----- Data extract -----
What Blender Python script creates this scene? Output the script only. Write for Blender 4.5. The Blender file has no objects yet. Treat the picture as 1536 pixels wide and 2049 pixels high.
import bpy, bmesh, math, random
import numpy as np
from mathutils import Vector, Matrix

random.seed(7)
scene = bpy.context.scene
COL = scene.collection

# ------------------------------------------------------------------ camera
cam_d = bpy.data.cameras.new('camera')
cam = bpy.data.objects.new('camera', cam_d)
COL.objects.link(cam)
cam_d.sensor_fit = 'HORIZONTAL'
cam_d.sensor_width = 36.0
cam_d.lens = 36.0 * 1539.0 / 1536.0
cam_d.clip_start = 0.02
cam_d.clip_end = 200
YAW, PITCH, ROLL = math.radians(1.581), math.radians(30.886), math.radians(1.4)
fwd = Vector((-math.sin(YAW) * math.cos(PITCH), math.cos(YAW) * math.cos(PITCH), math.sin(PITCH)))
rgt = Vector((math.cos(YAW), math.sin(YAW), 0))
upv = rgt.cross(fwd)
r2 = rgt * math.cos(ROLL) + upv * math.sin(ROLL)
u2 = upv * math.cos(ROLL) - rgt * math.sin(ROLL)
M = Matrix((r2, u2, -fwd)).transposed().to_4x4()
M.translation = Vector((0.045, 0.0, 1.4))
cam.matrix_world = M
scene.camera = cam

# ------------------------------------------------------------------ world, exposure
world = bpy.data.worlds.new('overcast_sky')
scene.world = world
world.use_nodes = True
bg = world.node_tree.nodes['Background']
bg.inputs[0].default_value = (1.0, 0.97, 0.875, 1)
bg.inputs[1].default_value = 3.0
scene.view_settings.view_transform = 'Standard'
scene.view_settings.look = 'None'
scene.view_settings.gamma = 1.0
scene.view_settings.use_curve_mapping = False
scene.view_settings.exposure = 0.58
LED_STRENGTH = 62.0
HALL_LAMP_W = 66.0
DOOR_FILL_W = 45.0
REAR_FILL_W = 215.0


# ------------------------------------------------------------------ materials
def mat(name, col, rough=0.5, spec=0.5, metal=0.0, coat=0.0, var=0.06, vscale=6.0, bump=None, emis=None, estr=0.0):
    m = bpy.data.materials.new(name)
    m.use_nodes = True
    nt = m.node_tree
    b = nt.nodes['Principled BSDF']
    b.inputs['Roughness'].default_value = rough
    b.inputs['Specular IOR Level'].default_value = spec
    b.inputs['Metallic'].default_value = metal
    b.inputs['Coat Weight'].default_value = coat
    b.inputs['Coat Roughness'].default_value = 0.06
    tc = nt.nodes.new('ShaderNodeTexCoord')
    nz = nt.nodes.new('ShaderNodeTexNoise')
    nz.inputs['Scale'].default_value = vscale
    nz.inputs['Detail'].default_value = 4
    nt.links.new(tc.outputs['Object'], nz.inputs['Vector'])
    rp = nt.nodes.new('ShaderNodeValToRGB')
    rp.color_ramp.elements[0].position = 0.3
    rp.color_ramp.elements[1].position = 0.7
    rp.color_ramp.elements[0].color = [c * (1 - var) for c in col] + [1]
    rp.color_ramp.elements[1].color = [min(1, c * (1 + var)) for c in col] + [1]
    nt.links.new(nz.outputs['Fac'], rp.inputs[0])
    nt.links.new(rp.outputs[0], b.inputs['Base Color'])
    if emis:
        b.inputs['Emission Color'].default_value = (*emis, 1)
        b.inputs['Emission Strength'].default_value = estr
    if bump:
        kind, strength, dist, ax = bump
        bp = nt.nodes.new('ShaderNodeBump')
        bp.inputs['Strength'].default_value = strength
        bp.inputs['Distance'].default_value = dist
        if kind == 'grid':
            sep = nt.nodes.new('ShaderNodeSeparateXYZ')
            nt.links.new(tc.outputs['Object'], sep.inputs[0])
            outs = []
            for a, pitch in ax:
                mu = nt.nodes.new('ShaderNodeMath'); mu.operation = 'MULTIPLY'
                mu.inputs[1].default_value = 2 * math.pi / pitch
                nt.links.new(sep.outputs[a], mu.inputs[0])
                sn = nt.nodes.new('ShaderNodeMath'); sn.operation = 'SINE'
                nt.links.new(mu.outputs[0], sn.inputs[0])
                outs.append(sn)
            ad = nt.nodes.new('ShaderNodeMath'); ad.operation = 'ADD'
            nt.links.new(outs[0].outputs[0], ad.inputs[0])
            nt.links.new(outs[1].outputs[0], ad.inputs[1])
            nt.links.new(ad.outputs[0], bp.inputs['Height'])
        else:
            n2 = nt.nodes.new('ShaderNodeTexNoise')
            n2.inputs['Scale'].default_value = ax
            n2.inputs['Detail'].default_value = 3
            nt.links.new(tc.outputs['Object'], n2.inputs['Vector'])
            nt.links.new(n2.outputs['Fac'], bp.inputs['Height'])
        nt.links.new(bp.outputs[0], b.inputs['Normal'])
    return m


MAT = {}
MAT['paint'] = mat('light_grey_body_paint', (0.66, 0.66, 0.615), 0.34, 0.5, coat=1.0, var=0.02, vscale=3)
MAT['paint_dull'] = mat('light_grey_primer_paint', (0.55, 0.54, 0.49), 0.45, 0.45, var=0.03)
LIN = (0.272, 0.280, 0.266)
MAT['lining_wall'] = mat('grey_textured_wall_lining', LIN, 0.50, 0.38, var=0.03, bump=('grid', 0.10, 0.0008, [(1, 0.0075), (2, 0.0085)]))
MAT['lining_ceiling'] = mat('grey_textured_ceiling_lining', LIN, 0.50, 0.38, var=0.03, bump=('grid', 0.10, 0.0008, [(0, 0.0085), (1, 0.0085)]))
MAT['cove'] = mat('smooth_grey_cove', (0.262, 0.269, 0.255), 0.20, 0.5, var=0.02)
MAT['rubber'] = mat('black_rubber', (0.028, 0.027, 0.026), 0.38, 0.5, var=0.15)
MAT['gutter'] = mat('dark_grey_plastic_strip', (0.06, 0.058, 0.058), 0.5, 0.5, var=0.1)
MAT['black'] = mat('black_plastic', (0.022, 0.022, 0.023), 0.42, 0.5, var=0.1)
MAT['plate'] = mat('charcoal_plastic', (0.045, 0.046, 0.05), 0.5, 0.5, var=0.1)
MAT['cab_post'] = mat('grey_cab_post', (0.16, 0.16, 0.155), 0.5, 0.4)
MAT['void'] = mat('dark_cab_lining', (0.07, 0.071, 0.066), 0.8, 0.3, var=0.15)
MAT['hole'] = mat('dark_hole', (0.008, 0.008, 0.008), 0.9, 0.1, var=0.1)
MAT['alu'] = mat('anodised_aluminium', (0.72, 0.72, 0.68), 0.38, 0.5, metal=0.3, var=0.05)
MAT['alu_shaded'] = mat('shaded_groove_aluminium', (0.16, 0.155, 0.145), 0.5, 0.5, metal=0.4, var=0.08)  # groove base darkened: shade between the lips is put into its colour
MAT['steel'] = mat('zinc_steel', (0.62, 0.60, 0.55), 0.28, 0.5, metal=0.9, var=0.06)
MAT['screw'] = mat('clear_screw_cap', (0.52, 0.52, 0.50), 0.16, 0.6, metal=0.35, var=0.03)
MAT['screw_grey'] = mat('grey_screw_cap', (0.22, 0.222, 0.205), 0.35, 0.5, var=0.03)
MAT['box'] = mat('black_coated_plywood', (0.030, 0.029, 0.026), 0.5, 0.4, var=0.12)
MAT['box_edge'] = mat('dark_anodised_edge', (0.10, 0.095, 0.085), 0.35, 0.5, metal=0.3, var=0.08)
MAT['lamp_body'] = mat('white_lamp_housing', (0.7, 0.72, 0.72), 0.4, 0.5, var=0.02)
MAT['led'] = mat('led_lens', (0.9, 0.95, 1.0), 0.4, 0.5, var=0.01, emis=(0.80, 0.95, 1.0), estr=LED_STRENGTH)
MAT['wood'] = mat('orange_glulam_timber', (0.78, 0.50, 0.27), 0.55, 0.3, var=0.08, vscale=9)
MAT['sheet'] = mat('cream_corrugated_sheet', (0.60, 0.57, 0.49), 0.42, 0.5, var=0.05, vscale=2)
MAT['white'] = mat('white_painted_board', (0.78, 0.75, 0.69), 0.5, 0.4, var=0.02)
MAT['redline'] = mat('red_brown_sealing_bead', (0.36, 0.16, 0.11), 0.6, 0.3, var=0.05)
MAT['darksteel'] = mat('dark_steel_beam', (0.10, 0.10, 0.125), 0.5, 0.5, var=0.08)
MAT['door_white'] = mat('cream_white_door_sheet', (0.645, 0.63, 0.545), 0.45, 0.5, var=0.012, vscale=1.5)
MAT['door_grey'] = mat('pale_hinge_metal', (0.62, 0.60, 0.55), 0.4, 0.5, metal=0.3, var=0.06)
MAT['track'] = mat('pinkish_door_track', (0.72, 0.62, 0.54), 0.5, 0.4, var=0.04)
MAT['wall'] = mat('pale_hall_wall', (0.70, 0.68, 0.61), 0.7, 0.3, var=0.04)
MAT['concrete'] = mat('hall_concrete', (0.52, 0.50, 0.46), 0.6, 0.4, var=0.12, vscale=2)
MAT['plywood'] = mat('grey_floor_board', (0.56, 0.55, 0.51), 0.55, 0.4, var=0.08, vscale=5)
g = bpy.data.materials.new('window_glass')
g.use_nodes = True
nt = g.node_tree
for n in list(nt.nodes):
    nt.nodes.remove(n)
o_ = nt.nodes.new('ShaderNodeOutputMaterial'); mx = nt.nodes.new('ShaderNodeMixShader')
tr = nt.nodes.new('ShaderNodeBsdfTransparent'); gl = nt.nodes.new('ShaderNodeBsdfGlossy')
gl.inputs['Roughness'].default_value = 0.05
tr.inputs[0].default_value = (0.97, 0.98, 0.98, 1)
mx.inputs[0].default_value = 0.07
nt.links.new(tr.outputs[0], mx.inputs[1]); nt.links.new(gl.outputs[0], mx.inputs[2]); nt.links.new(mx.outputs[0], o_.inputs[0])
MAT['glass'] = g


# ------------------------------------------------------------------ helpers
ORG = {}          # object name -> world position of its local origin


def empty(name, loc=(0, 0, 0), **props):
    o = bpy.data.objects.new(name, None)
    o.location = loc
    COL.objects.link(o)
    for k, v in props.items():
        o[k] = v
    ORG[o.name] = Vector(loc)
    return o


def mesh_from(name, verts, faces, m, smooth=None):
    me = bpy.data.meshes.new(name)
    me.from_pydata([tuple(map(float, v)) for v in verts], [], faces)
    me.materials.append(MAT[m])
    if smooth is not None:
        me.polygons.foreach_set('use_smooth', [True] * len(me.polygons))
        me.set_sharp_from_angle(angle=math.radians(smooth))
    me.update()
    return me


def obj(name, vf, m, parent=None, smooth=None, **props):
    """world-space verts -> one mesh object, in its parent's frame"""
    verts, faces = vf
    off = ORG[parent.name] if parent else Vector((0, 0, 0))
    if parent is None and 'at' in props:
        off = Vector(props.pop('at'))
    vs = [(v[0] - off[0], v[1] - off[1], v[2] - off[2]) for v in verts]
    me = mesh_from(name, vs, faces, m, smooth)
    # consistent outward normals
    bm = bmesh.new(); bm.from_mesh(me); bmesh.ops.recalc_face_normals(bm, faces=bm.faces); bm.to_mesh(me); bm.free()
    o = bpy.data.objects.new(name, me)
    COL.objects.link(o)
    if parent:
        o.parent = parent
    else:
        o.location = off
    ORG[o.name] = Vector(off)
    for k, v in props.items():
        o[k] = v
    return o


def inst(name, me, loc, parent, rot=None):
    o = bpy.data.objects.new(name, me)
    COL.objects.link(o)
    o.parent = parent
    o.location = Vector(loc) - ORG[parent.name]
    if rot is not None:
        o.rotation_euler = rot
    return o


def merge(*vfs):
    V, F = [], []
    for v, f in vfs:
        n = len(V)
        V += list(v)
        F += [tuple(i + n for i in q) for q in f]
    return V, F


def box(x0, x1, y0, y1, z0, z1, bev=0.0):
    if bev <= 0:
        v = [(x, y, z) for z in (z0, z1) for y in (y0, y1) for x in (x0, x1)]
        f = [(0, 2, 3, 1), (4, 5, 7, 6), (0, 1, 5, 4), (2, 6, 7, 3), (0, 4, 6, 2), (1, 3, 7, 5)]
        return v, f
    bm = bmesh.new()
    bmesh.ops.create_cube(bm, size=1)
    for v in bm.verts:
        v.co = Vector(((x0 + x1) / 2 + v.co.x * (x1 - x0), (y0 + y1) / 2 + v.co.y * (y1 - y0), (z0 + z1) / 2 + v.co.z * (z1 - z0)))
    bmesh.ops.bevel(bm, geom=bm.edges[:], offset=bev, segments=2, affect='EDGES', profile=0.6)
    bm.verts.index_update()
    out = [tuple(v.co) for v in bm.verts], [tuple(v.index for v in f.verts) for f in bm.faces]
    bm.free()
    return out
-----
Requirement: Return nothing but the lines from the start of the listing above through the line containing "scene.camera = cam", exactly as given.

Response for this exercise:
What Blender Python script creates this scene? Output the script only. Write for Blender 4.5. The Blender file has no objects yet. Treat the picture as 1536 pixels wide and 2049 pixels high.
import bpy, bmesh, math, random
import numpy as np
from mathutils import Vector, Matrix

random.seed(7)
scene = bpy.context.scene
COL = scene.collection

# ------------------------------------------------------------------ camera
cam_d = bpy.data.cameras.new('camera')
cam = bpy.data.objects.new('camera', cam_d)
COL.objects.link(cam)
cam_d.sensor_fit = 'HORIZONTAL'
cam_d.sensor_width = 36.0
cam_d.lens = 36.0 * 1539.0 / 1536.0
cam_d.clip_start = 0.02
cam_d.clip_end = 200
YAW, PITCH, ROLL = math.radians(1.581), math.radians(30.886), math.radians(1.4)
fwd = Vector((-math.sin(YAW) * math.cos(PITCH), math.cos(YAW) * math.cos(PITCH), math.sin(PITCH)))
rgt = Vector((math.cos(YAW), math.sin(YAW), 0))
upv = rgt.cross(fwd)
r2 = rgt * math.cos(ROLL) + upv * math.sin(ROLL)
u2 = upv * math.cos(ROLL) - rgt * math.sin(ROLL)
M = Matrix((r2, u2, -fwd)).transposed().to_4x4()
M.translation = Vector((0.045, 0.0, 1.4))
cam.matrix_world = M
scene.camera = cam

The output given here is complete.